§ **What is expected**: Without the pictures, print the lines running from the beginning of the material to the line containing "fern(110, 70, 3.4, 90, 22, 'pale", both ends included.

§ **Data section**:
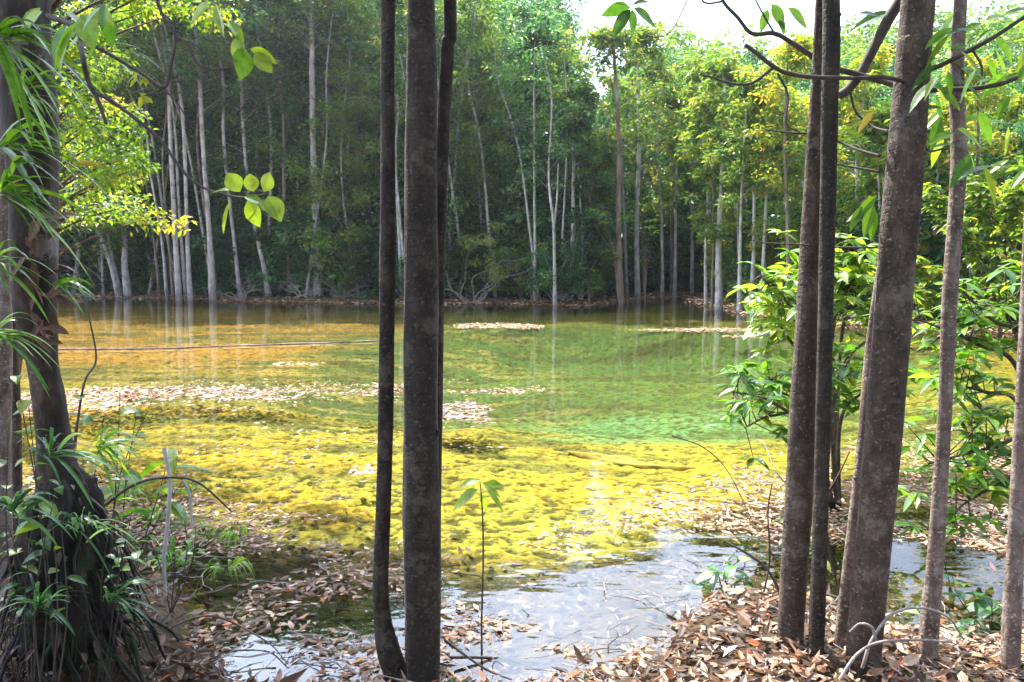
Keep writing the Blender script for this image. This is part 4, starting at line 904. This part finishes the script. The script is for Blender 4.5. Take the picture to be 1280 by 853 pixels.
def fern(px, py, Y, Lpx, n, label, angs=(-60, 60), parent_label=None, name='fern', cat='fern', wr=.06, mat='frond', droop=.75, group=None, depth=.8):
    c0 = at(px, py, Y); t = thing(name, c0, label, cat, group); mb = MB()
    a = np.radians(rng.uniform(angs[0], angs[1], n)); up_ = rng.uniform(.1, 1.2, n)
    d = norm(np.stack([np.cos(a), rng.uniform(-depth, depth, n), -np.sin(a) + up_ * .4], -1)); L = Lpx / FPX * Y * rng.uniform(.6, 1.25, n)
    leaves(mb, c0 + rng.normal(0, .012, (n, 3)), d, L, wr, droop * rng.uniform(.4, 1, n).mean(), .15, 9, power=.6)
    mb.build('blades', M[mat], t); return t
fern(5, 185, 2.9, 115, 26, 'long strap leaved fern arching over the middle of the shaggy trunk', (-70, 30))
fern(0, 240, 2.8, 120, 26, 'long strap leaved fern with drooping blades below the middle one on the shaggy trunk', (-70, 40))
fern(-8, 50, 2.8, 130, 30, 'strap leaved fern at the top of the shaggy trunk near the frame corner', (-40, 60))
fern(20, 120, 2.85, 90, 20, 'strap leaved fern clinging to the upper shaggy trunk', (-80, 60))
fern(70, 360, 3.1, 55, 18, 'small fern sticking out right from the shaggy trunk above the pale litter', (-60, 20))
fern(-10, 330, 2.8, 90, 16, 'fern low on the left side of the shaggy trunk', (-60, 40))
fern(-10, 420, 2.8, 80, 18, 'dim fern at the left edge beside the thin trunk', (-60, 40))
fern(110, 70, 3.4, 90, 22, 'pale thin bladed fern behind the crooked bough', (-30, 30), wr=.03)

fern(120, 560, 3.0, 75, 26, 'dim arching fern on the right shoulder of the root mass', (-80, 60), mat='frond')
fern(60, 570, 2.85, 80, 26, 'dim fern in front of the shaggy trunk where it meets the root mass', (-160, 20), mat='leaf_dark')
fern(20, 640, 2.8, 80, 24, 'dark fern at the left edge half way down the root mass', (-140, 20), mat='leaf_dark')
fern(100, 660, 2.85, 75, 26, 'dark fern hanging over the middle of the root mass', (-170, 40), mat='leaf_dark')
fern(50, 760, 2.8, 80, 26, 'dark fern at the foot of the root mass near the bottom corner', (-170, 0), mat='leaf_dark')
fern(140, 750, 3.0, 65, 22, 'dark fern at the right foot of the root mass', (-120, 20), mat='leaf_dark')
fore_tree([(2, 640, 22), (4, 520, 20), (6, 400, 18), (5, 300, 16), (2, 150, 15), (-4, 0, 14)], 4.6, 'thin pale trunk at the left edge behind the shaggy tree', 'bark_fore_pale', top=8)
fore_tree([(22, 640, 13), (21, 540, 12), (18, 440, 11), (16, 330, 11), (20, 200, 10), (24, 0, 10)], 5.2, 'thin brown trunk between the left edge and the shaggy tree', 'bark_fore', top=8)

# yellow leaved tree behind it
t = thing('tree', (-6.6, 10.2, gz_at(-6.6, 10.2)), 'tree with small sunlit yellow green leaves just right of the shaggy tree', 'tree')
tb, cr = MB(), MB(); b0 = np.array((-6.6, 10.2, -.05)); T1 = [b0, at(20, 430, 10), at(25, 300, 9.8), at(35, 160, 9.8), at(60, 0, 9.8), at(80, -150, 9.8)]
tube(tb, T1, [.1, .09, .08, .07, .05, .03], 10, 60, .1); S = spline(T1, 60); cen = []
for px, py in [(100, 180), (120, 200), (140, 190), (160, 215), (172, 255), (150, 225), (110, 240), (130, 150), (105, 130), (150, 170), (95, 100), (120, 100), (70, 130), (85, 60), (120, 40), (150, 20), (180, 10), (215, 5), (200, -20), (100, 10), (60, 30), (100, 215),
               (90, 270), (125, 225), (240, 12), (165, 195), (178, 275), (140, 130), (165, -10), (80, 190), (230, -30), (130, 255), (75, 240)]:
    e = at(px, py, 9.6 + rng.normal(0, .5)); p0 = S[int(np.clip(np.argmin(np.abs(S[:, 2] - (e[2] - .7))), 10, 59))]
    tube(tb, [p0, (p0 + e) / 2 + (0, 0, .1), e], [.022, .014, .004], 5, 8); cen.append(e); cen.append(e + rng.normal(0, .2, 3))
clumps(cr, cen, 95, rng.uniform(.15, .36, len(cen)), .075, .5, rng.normal(.36, .2, len(cen)).clip(0, 1), .2, segs=2)
c2 = []
for k in range(34):      # added unseen boughs, reaching out over the water to shade the left bank
    e = np.array((rng.uniform(-7.5, -2.6), rng.uniform(4.8, 9.0), 0)); e[2] = 1.9 + .375 * e[1] + rng.uniform(.7, 2.6)
    p0 = S[int(rng.uniform(44, 59))]; mid = p0 * .5 + e * .5 + np.array((0, 0, .5)); tube(tb, [p0, mid, e], [.035, .022, .008], 6, 12)
    for q_ in range(5): c2.append(mid + (e - mid) * rng.uniform(.3, 1.05) + rng.normal(0, .35, 3) + (0, 0, .1))
c2 = np.array([c_ for c_ in c2 if c_[2] - 1.9 > .355 * c_[1] + .35]); clumps(cr, c2, 85, .5, .13, .45, .3, .2)
tb.build('trunk', M['bark_fore'], t, True); cr.build('crown', M['leaf_yellow'], t)

# ------------------------------------------------------------------ plants round the near bank
def tuft(px, py, Lm, n, label, mat='frond', wr=.05, up=1.0, droop=.8, name='grass_tuft', cat='grass tuft', z=None):
    g = gnd(px, py, 0.02); g[2] = max(gz_at(g[0], g[1]), -.02) if z is None else z
    t = thing(name, g, label, cat, 'tufts on the near bank'); mb = MB(); a = rng.random(n) * 6.283
    d = norm(np.stack([np.cos(a), np.sin(a), rng.uniform(.5, 2.2, n) * up], -1)); leaves(mb, g + np.stack([np.cos(a), np.sin(a), 0 * a], -1) * .03, d, Lm * rng.uniform(.5, 1.2, n), wr, droop, .15, 8, power=.6)
    mb.build('blades', M[mat], t); return t
tuft(285, 705, .34, 34, 'bright green grassy tuft in the leaf litter right of the left bank', 'leaf_fresh')
tuft(300, 670, .36, 26, 'taller grassy tuft behind the bright one, blades leaning right', 'leaf_fresh', up=1.5)
tuft(258, 665, .25, 22, 'small grassy tuft left of the two bright ones', 'frond')
tuft(246, 605, .22, 40, 'pale feathery tuft at the edge of the yellow water', 'frond', wr=.03)
tuft(568, 868, .22, 26, 'small green tuft at the foot of the thickest left trunk', 'leaf_fresh', wr=.04)
tuft(20, 640, .35, 26, 'dim narrow leaved tuft at the left edge below the thin trunks', 'frond')
tuft(190, 640, .3, 26, 'dark grassy tuft on the left bank beside the root mass', 'frond')

def herb(px, py, Y, stems, Lpx, label, mat='leaf_mid', wr=.3, name='plant', tint=None, group=None, zg=True, n=7):
    b0 = at(px, py, Y); b0[2] = max(gz_at(b0[0], b0[1]), -.1)
    t = thing(name, b0, label, 'plant' if name == 'plant' else name, group); tb, lf = MB(), MB()
    for tx, ty, ln in stems:
        e = at(tx, ty, Y + rng.uniform(-.1, .1)); mid = (b0 + e) / 2 + np.array((rng.normal(0, .04), rng.normal(0, .04), .04)); tube(tb, [b0, mid, e], [.0035, .003, .0015], 5, 12)
        S = spline([b0, mid, e], 30); L = Lpx / FPX * Y
        idx = np.linspace(16, 29, ln).astype(int); a = np.arange(ln) * 2.4 + rng.random() * 6
        d = np.stack([np.cos(a), np.sin(a), rng.uniform(-.1, .6, ln)], -1); leaves(lf, S[idx], d, L * rng.uniform(.7, 1.2, ln), wr, .45, .15, 6, tint=tint)
    tb.build('stem', M['twig'], t); lf.build('leaves', M[mat], t); return t
herb(150, 640, 3.9, [(190, 500, 6), (215, 560, 7), (235, 590, 6), (170, 520, 6)], 55, 'leafy plant with long light green leaves above the left bank', 'leaf_fresh', .22)
herb(110, 600, 3.6, [(100, 500, 6), (150, 490, 6), (130, 520, 6), (80, 520, 5)], 32, 'small round leaved plant on top of the root mass', 'leaf_mid', .5)
herb(60, 640, 3.0, [(20, 470, 7), (35, 500, 6), (10, 540, 6)], 36, 'dark leafy plant left of the shaggy trunk foot', 'leaf_mid', .45)
herb(210, 690, 3.9, [(230, 640, 7), (200, 620, 6), (180, 660, 6), (245, 660, 5)], 34, 'low tangled green plant on the left bank near the hanging rope', 'frond', .2)
herb(40, 600, 2.9, [(60, 600, 3), (75, 640, 4), (70, 610, 3)], 26, 'tiny plant with a white backed leaf on the root mass', 'leaf_mid', .4)
herb(120, 700, 3.1, [(150, 600, 6), (165, 640, 6), (140, 660, 6), (170, 690, 5)], 30, 'dim leafy plant hanging on the right flank of the root mass', 'leaf_dark', .35)
herb(30, 720, 2.9, [(5, 640, 6), (40, 650, 6), (60, 690, 5), (15, 690, 6)], 30, 'dim leafy plant at the left edge before the root mass', 'leaf_dark', .4)
tuft(120, 800, .3, 30, 'dim narrow leaved tuft before the foot of the root mass', 'leaf_dark')
tuft(215, 700, .3, 40, 'tangled low grassy tuft under the long hanging root', 'frond')
tuft(160, 610, .34, 40, 'arching grassy tuft between the root mass and the hanging root', 'frond')
# sapling in front of the pool
b0 = at(603, 858, 3.75); b0[2] = gz_at(b0[0], b0[1]); t = thing('sapling', b0, 'thin upright sapling with six green leaves right of the thickest left trunk', 'sapling'); tb, lf = MB(), MB()
tube(tb, [b0] + [at(a, b_, 3.75) for a, b_ in ((602, 780), (604, 700), (603, 640), (600, 602))], [.0055, .005, .0045, .004, .002], 6, 40, .15)
leaf_sprig(lf, [(598, 612, 150, 44, 3.75), (603, 604, 30, 30, 3.75), (600, 603, 195, 22, 3.75), (606, 606, 350, 28, 3.75), (600, 600, 178, 30, 3.8), (602, 618, 75, 22, 3.75), (608, 612, 45, 34, 3.7)], 3.75, 34, wr=.42, droop=.3, tint=.8)
tb.build('stem', M['twig'], t, True); lf.build('leaves', M['leaf_fresh'], t)
herb(1235, 835, 4.1, [(1220, 745, 8), (1240, 765, 8), (1210, 785, 7), (1250, 790, 7), (1190, 720, 4), (1225, 800, 6)], 34, 'dark leaved seedling beside the slender trunk at the bottom right', 'leaf_dark', .42, name='seedling')
herb(905, 745, 4.5, [(870, 735, 5), (895, 715, 5), (925, 700, 5), (900, 760, 5), (935, 730, 4)], 34, 'dark leaved seedling at the water side of the leaf heap', 'leaf_dark', .4, name='seedling')
herb(1135, 845, 3.9, [(1160, 790, 5), (1145, 760, 4)], 26, 'small dark seedling between the thickest right trunk and the slender one', 'leaf_dark', .4, name='seedling')
herb(1000, 700, 4.7, [(985, 650, 4), (1010, 660, 5), (1020, 690, 4)], 30, 'small green seedling behind the grey brown trunk', 'leaf_mid', .4, name='seedling')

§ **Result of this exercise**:
Keep writing the Blender script for this image. This is part 4, starting at line 904. This part finishes the script. The script is for Blender 4.5. Take the picture to be 1280 by 853 pixels.
def fern(px, py, Y, Lpx, n, label, angs=(-60, 60), parent_label=None, name='fern', cat='fern', wr=.06, mat='frond', droop=.75, group=None, depth=.8):
    c0 = at(px, py, Y); t = thing(name, c0, label, cat, group); mb = MB()
    a = np.radians(rng.uniform(angs[0], angs[1], n)); up_ = rng.uniform(.1, 1.2, n)
    d = norm(np.stack([np.cos(a), rng.uniform(-depth, depth, n), -np.sin(a) + up_ * .4], -1)); L = Lpx / FPX * Y * rng.uniform(.6, 1.25, n)
    leaves(mb, c0 + rng.normal(0, .012, (n, 3)), d, L, wr, droop * rng.uniform(.4, 1, n).mean(), .15, 9, power=.6)
    mb.build('blades', M[mat], t); return t
fern(5, 185, 2.9, 115, 26, 'long strap leaved fern arching over the middle of the shaggy trunk', (-70, 30))
fern(0, 240, 2.8, 120, 26, 'long strap leaved fern with drooping blades below the middle one on the shaggy trunk', (-70, 40))
fern(-8, 50, 2.8, 130, 30, 'strap leaved fern at the top of the shaggy trunk near the frame corner', (-40, 60))
fern(20, 120, 2.85, 90, 20, 'strap leaved fern clinging to the upper shaggy trunk', (-80, 60))
fern(70, 360, 3.1, 55, 18, 'small fern sticking out right from the shaggy trunk above the pale litter', (-60, 20))
fern(-10, 330, 2.8, 90, 16, 'fern low on the left side of the shaggy trunk', (-60, 40))
fern(-10, 420, 2.8, 80, 18, 'dim fern at the left edge beside the thin trunk', (-60, 40))
fern(110, 70, 3.4, 90, 22, 'pale thin bladed fern behind the crooked bough', (-30, 30), wr=.03)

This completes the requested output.